Module Identifier | IPM4830 | ||
Module Title | POLITICAL PHILOSOPHY, THE IDEA OF WORLD HISTORY AND INT RELS | ||
Academic Year | 2002/2003 | ||
Co-ordinator | Professor Howard L Williams | ||
Semester | Intended for use in future years | ||
Next year offered | N/A | ||
Next semester offered | N/A | ||
Course delivery | Seminars / Tutorials | Seminar. 1 x two hour seminar per week over one semester | |
Assessment | Semester Exam | 3 Hours | 50% |
Semester Assessment | Essay: 2 x 2,000 word essays - 25% each | 50% | |
Supplementary Exam | Students may, subject to Faculty approval, have the opportunity to resit this module, normally during the supplementary examination period. For further clarification please contact the Teaching Programme Administrator in the Department of International Politics. |
The module is divided into two sections. The first deals with the recent debate in political philosophy and international relations stimulated Francis Fukuyama's 'The End of History and the Last Man' and the second deals with selected issues in political theory and international relations.
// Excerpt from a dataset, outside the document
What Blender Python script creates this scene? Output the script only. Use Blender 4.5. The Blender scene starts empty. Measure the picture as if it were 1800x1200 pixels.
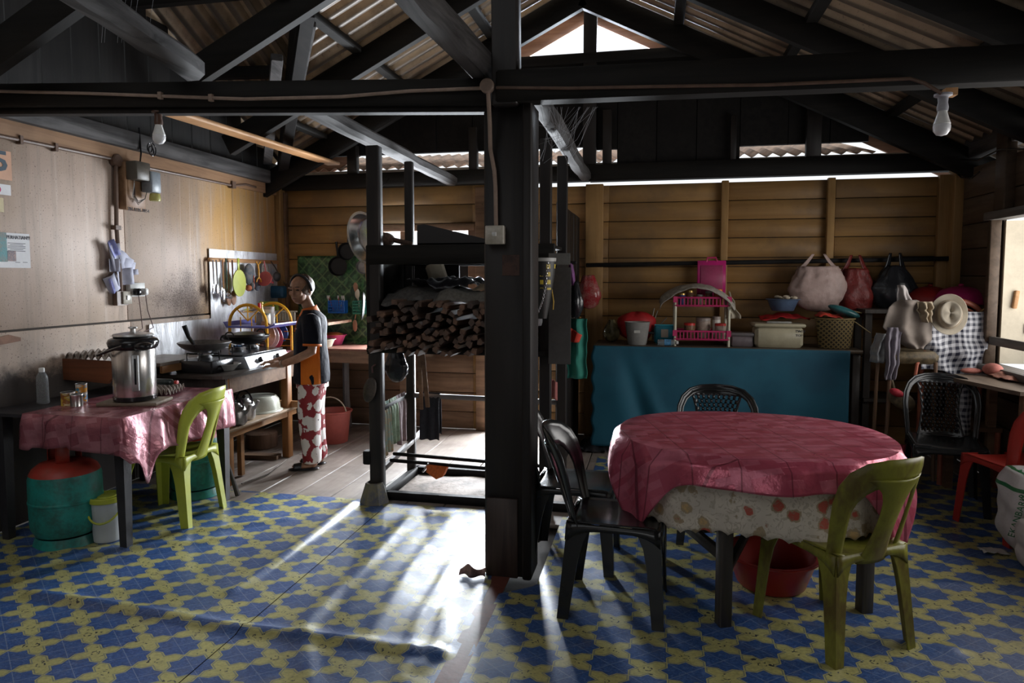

In looking at Fukuyama's work in the first section, attention will also be paid to the origins of the 'end of history' thesis in the writings of Kant, Hegel and Marx.
Amongst those selected topics in political theory and international relations dealt with in the second section will be:
Aristotle and political wisdom; Kantian Universalism; Hobbes and international politics; Rousseau and the problem of inter-state rivalry; and the Marxist view of history and international politics.